I saw the Eiffel Tower first! Look, Notre Dame! OMG, Nutella! Nutella crêpes! Nutella milkshakes! Is she a supermodel? She's definitely a supermodel. He must be French. He's wearing a scarf.

Having endlessly extolled the virtues of a genuine French baguette - crunchy on the outside, chewy in the middle, ever so slightly burned on the bottom -- I suppose I'm to blame for two students buying two-foot long baguettes and downing them as we stroll the boulevards. All part of the culinary adventure that is France.

I thought the Mona Lisa would be bigger. That statue's just famous 'cuz she has no arms. Hot chocolate is only 2 euros! And they serve it with whipped cream! I definitely want to study in Paris. I just love the Seine.
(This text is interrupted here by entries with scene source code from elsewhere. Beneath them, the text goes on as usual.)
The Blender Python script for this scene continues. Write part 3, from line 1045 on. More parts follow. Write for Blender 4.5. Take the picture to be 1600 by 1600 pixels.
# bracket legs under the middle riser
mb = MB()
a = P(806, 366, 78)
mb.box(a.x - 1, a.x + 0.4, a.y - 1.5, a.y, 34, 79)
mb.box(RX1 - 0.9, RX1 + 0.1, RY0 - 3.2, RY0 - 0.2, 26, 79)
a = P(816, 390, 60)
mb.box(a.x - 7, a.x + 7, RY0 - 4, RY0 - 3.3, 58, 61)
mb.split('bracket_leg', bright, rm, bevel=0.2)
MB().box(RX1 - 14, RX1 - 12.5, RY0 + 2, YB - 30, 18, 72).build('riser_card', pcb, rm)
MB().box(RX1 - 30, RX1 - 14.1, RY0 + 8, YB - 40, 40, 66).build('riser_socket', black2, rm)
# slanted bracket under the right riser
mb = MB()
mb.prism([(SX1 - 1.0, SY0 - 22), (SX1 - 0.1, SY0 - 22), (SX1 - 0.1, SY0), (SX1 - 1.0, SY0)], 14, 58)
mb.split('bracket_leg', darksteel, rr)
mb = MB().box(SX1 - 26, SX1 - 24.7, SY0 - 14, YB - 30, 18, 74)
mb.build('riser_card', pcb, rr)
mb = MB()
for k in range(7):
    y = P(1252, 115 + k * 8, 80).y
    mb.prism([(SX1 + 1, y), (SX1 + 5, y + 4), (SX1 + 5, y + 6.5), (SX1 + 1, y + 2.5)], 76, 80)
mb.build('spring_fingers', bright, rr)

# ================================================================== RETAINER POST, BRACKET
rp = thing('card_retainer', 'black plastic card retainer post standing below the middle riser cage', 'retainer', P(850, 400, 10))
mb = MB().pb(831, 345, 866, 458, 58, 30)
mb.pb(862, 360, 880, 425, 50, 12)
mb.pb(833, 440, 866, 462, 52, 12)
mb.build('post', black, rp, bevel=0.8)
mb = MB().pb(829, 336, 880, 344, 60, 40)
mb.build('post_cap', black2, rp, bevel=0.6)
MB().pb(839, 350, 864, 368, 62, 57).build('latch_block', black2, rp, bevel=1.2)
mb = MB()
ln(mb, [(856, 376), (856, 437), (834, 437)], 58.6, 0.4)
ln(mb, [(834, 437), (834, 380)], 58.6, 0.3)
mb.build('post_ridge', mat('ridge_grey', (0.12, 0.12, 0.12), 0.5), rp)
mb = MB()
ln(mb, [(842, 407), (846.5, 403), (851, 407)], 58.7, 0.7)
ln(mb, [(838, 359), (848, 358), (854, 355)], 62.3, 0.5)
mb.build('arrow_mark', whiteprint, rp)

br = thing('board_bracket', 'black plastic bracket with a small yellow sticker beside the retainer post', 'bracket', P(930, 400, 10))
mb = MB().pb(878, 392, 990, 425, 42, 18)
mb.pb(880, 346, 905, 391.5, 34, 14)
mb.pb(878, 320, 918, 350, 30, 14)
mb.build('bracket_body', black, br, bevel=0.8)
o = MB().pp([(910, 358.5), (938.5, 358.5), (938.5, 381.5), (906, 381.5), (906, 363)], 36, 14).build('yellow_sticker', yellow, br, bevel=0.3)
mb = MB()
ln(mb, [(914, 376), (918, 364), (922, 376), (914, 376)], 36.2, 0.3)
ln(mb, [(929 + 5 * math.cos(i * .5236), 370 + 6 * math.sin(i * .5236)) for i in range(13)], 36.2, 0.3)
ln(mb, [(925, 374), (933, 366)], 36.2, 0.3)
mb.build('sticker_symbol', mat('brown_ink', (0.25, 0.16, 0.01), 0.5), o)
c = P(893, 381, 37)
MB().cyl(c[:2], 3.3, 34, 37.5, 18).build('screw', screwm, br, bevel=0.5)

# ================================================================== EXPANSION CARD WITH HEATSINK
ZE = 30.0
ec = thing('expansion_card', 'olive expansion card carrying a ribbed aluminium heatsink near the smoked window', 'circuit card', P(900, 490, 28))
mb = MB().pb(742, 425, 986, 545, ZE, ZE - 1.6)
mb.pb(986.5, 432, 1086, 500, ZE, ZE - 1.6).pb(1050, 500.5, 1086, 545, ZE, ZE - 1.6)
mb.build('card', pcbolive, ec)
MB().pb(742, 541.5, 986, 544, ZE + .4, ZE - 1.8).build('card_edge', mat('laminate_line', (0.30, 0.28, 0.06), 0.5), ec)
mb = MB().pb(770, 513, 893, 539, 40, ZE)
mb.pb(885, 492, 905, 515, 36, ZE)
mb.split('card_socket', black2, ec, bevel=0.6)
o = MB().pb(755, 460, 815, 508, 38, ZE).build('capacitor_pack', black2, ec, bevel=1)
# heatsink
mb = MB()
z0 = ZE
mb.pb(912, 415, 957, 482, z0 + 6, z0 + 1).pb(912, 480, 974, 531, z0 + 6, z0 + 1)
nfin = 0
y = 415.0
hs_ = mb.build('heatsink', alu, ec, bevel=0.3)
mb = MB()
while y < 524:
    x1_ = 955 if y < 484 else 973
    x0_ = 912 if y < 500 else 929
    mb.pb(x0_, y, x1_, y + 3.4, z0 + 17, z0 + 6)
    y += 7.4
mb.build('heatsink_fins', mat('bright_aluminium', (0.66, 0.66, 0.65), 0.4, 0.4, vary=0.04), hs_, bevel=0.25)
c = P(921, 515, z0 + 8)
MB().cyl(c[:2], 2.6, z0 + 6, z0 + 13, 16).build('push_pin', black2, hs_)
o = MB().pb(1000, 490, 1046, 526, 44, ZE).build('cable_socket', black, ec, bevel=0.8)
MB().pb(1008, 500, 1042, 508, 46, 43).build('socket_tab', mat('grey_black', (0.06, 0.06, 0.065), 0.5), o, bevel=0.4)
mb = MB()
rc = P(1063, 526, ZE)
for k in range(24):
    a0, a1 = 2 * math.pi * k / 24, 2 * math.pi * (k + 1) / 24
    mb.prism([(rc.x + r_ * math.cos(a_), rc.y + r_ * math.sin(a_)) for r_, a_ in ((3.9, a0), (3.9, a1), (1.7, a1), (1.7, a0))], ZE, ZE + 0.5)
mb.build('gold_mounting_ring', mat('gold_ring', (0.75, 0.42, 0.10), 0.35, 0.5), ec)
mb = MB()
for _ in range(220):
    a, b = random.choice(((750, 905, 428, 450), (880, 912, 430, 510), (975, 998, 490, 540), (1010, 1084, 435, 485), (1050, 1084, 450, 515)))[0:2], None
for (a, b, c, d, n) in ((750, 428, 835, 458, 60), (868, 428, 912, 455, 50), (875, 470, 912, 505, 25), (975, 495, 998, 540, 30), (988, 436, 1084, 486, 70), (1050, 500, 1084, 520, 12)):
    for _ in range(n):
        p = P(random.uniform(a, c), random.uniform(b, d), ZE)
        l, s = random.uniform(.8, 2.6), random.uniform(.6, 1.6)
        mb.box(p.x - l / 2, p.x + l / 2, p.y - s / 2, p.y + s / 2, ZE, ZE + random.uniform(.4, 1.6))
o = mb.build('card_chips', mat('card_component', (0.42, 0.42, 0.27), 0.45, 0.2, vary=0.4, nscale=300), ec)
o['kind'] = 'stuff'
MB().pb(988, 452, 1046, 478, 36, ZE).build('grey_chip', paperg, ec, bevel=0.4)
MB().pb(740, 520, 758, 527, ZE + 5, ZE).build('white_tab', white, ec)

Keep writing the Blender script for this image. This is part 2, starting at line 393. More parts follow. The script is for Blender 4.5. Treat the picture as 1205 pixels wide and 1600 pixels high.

Can we do a boat tour?

Time to leave the hurly burly of the city and her anxiety-producing, camo-clad, machine gun-wielding guards, for the hinterlands. So many chateaux, churches and country pleasures await.

Why don't Chartres' spires match? Is the stained glass really 1,000 years old? Did people actually live in these chateaux? It's freezing inside! But look at the size of the fireplaces.

Just in time, we've escaped a quick spring squall in the mellow light of a salon de thé. In the shadow of romantic Chambord, I'm enjoying a crêpe with a student: crème de marron for me, caramel du beurre salé for him. We savor our final bites, the skies clear and a perfect arc en ciel materializes from one horizon to the other across the grounds of the chateau. Nathalie, our French tour director, stops at our table and suggests a title for my next book: "A Rainbow Over Chambord." Pourquoi pas? Why not?

What are those huge trees? Why is their bark peeling so much? Are those trees in the square dead? They look like angry old people shaking their fists. Why do they cut off all their branches?

I recall the first time I saw the closely pruned - pollarded - French trees in the seventies. They made me sad, looking as if they'd been abused, the barren sentinels barred from reaching their natural height and breadth. But as I learned back then, such drastic cropping yields lush lollipop trees in summer, providing thick, summer greenery and dense, cooling shade. I explain to my students about the trees and this leads to discussions of French rationality and affinity for order, English versus French gardens, the philosophes, and the French penchant for debate. All because of an angry black tree in a village square.

I love this hotel! The one in Paris was way too modern. This one has charm. Our room is so cool. It has a back door! On peut sortir? Can we go out, Madame Bohr?

I steal away on my own after dinner - I leave through my own back door -- to lose myself in reverie and take a solo look at the chateau. Azay-le-Rideau, built on a human scale, one of my favorites. Grand enough to be called a chateau yet small enough to be accessible. I imagine myself living there, tapestries warming the walls, carpets softening the floors, surrounded by a duck pond. On my own for a few minutes, I'm transported back to the '70s, conjuring the feelings of the romantic young student I was. Smitten then; I'm smitten now. My beloved France.

Once again, time to board the bus. This time amid uncontrolled giggling. "Qu'est-ce qui se passe?" What's going on?" I ask. They can barely speak. "The bus driver. Peeing by the tree. I saw things I didn't want to!" Cackles. Guffaws. Innocents abroad. Innocence in France.